Thursday, December 20, 2012

Day 1: Social Security Numbers

Where do they come up with our social security numbers?

Motivation: filling out health insurance forms, I got to wondering why 3 of us had the first 2 digits and the other two didn't...

Answer: 
(found at wikipedia)

"The Social Security number is a nine-digit number in the format "AAA-GG-SSSS".  The number is divided into three parts.

The Area Number, the first three digits, is assigned by the geographical region. Prior to 1973, cards were issued in local Social Security offices around the country and the Area Number represented the office code in which the card was issued. This did not necessarily have to be in the area where the applicant lived, since a person could apply for their card in any Social Security office. Since 1973, when SSA began assigning SSNs and issuing cards centrally from Baltimore, the area number assigned has been based on the ZIP code in the mailing address provided on the application for the original Social Security card. The applicant's mailing address does not have to be the same as their place of residence. Thus, the Area Number does not necessarily represent the State of residence of the applicant regardless of whether the card was issued prior to, or after, 1973.

Generally, numbers were assigned beginning in the northeast and moving south and westward, so that people on the East Coast had the lowest numbers and those on the West Coast had the highest numbers. As the areas assigned to a locality are exhausted, new areas from the pool are assigned, so some states have noncontiguous groups of numbers.

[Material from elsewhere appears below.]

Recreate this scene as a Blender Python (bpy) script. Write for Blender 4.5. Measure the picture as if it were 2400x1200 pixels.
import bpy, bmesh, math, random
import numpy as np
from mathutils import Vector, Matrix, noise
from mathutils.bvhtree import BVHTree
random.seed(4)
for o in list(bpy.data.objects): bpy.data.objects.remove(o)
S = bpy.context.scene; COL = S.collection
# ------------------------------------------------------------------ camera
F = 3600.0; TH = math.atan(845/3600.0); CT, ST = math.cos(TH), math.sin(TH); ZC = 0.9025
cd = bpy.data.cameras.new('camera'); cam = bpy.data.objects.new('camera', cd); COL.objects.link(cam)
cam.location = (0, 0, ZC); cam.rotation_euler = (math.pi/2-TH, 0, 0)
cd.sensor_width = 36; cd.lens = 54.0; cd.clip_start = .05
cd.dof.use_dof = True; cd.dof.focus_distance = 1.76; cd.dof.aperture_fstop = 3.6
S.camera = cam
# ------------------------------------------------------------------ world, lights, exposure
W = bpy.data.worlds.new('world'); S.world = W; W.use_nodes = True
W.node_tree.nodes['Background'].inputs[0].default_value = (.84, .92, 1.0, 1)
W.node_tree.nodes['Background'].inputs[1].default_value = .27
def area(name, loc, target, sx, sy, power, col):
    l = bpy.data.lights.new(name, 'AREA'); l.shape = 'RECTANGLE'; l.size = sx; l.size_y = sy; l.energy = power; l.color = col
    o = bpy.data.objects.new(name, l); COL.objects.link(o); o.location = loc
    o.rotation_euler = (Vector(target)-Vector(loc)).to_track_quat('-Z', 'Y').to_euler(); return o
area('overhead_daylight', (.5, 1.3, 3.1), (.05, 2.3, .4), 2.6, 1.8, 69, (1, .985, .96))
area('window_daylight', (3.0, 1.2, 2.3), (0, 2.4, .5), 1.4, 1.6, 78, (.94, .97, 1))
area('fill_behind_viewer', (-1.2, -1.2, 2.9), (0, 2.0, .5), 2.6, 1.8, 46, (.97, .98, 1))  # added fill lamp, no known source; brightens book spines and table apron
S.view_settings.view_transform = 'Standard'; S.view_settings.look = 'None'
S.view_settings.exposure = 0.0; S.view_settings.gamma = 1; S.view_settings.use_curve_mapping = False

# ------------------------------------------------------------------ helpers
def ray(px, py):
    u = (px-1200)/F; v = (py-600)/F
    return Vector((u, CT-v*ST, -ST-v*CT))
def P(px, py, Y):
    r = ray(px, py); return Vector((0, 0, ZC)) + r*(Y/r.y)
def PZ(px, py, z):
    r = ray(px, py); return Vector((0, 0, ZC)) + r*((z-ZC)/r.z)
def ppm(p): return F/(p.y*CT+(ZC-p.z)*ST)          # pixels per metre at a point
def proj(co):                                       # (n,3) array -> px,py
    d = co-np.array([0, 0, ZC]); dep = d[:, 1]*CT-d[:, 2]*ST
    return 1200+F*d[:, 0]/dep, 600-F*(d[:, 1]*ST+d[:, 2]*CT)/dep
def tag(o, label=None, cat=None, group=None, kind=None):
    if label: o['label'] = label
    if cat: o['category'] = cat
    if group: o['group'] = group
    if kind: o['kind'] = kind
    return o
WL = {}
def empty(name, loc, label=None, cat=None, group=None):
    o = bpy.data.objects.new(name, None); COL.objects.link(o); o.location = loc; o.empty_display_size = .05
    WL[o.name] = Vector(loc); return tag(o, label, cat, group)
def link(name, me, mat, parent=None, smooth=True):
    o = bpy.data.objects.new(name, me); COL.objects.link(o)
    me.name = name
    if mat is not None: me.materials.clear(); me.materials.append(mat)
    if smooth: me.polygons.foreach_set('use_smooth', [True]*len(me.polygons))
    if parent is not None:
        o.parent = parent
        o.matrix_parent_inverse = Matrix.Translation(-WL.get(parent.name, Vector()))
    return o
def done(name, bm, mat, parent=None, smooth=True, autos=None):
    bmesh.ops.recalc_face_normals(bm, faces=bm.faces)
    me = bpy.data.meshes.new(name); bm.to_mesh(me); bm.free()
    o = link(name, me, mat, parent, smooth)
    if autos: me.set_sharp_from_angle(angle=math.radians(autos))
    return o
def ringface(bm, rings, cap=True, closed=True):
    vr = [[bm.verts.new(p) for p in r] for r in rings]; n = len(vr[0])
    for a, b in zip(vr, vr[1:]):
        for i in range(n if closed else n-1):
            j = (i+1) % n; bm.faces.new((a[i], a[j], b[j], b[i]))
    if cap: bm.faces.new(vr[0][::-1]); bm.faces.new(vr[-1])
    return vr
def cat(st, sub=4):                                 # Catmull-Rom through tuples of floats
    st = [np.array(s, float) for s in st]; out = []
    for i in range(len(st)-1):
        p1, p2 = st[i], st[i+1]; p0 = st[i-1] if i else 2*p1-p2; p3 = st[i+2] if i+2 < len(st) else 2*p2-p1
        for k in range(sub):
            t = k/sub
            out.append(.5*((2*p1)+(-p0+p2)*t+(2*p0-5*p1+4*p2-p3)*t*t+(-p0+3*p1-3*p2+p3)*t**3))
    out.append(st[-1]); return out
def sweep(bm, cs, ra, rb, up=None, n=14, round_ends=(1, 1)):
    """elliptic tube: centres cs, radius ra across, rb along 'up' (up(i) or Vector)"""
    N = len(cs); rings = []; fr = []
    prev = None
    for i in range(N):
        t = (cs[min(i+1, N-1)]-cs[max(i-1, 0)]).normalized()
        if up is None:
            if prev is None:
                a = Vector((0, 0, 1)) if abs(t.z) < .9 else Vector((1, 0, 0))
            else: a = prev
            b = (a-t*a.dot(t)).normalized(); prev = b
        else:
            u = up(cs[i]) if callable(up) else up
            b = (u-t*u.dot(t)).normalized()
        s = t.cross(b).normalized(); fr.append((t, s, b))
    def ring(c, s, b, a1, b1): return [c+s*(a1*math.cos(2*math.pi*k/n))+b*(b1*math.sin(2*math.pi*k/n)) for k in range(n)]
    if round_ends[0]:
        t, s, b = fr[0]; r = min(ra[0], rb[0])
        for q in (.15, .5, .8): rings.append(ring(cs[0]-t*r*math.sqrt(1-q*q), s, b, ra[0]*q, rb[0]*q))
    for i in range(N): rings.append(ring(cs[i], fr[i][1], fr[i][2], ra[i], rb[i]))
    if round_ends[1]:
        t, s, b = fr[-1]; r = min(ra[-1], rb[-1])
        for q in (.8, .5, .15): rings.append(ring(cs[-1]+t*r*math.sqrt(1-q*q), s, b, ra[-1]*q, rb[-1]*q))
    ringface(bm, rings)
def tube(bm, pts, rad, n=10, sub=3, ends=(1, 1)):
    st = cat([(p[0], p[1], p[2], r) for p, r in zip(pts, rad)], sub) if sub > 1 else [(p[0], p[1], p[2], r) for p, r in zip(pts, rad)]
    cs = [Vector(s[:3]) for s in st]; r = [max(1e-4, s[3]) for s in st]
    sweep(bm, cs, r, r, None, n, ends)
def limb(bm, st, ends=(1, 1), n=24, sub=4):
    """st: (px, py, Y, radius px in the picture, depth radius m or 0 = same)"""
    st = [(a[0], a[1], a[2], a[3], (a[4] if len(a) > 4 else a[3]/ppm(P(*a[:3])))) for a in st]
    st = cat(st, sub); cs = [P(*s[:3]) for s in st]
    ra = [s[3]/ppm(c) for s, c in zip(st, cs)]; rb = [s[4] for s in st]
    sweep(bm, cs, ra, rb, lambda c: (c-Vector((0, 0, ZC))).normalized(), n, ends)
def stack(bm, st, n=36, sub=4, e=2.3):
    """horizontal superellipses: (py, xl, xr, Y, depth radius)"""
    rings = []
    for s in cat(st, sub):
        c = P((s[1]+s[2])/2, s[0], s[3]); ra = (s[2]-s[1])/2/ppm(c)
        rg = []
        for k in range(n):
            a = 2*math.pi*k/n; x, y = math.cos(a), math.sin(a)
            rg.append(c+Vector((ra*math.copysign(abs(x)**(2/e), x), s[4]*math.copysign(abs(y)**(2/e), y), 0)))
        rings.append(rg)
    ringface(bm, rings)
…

The middle two digits are the Group Number. The Group Numbers range from 01 to 99. However, they are not assigned in consecutive order. For administrative reasons, group numbers are issued in the following order:
  1. ODD numbers from 01 through 09.
  2. EVEN numbers from 10 through 98.
  3. EVEN numbers from 02 through 08.
  4. ODD numbers from 11 through 99.
As an example, Group Number 98 will be issued before 11.

The last four digits are Serial Numbers. They represent a straight numerical sequence of digits from 0001-9999 within the group.

On June 25, 2011, the SSA changed the SSN assignment process to "SSN randomization". SSN randomization will affect the SSN assignment process in the following ways:
  1. It will eliminate the geographical significance of the first three digits of the SSN, currently referred to as the Area Number, by no longer allocating the Area Numbers for assignment to individuals in specific states.
  2. It will eliminate the significance of the highest Group Number and, as a result, the High Group List will be frozen in time and can be used for validation of SSNs issued prior to the randomization implementation date.
  3. Previously unassigned Area Numbers will be introduced for assignment excluding Area Numbers 000, 666 and 900-999."
Rumination: I still don't get it.  So from what I'm getting with the first 3 numbers, it has to do with zipcodes?  Or region codes?  I couldn't figure it out, so I did a little more googling and found information here that gave me the states and their SS# codes.  Now I get it... kind of.  So the zip codes and state codes have nothing to do with it?  Group numbers are random?  I get the organization method of the numbers, but ... random?  And the last 4 are in the group... so if your numbers were 999.99.9999... group 99 is at number 9999 for you after your birth.

If this isn't right, oh well.  This is what I get out of it and I feel satisfied with my findings.  Of course apparently after June 25, 2011 they have pretty much randomized the numbers... and that I totally comprehend!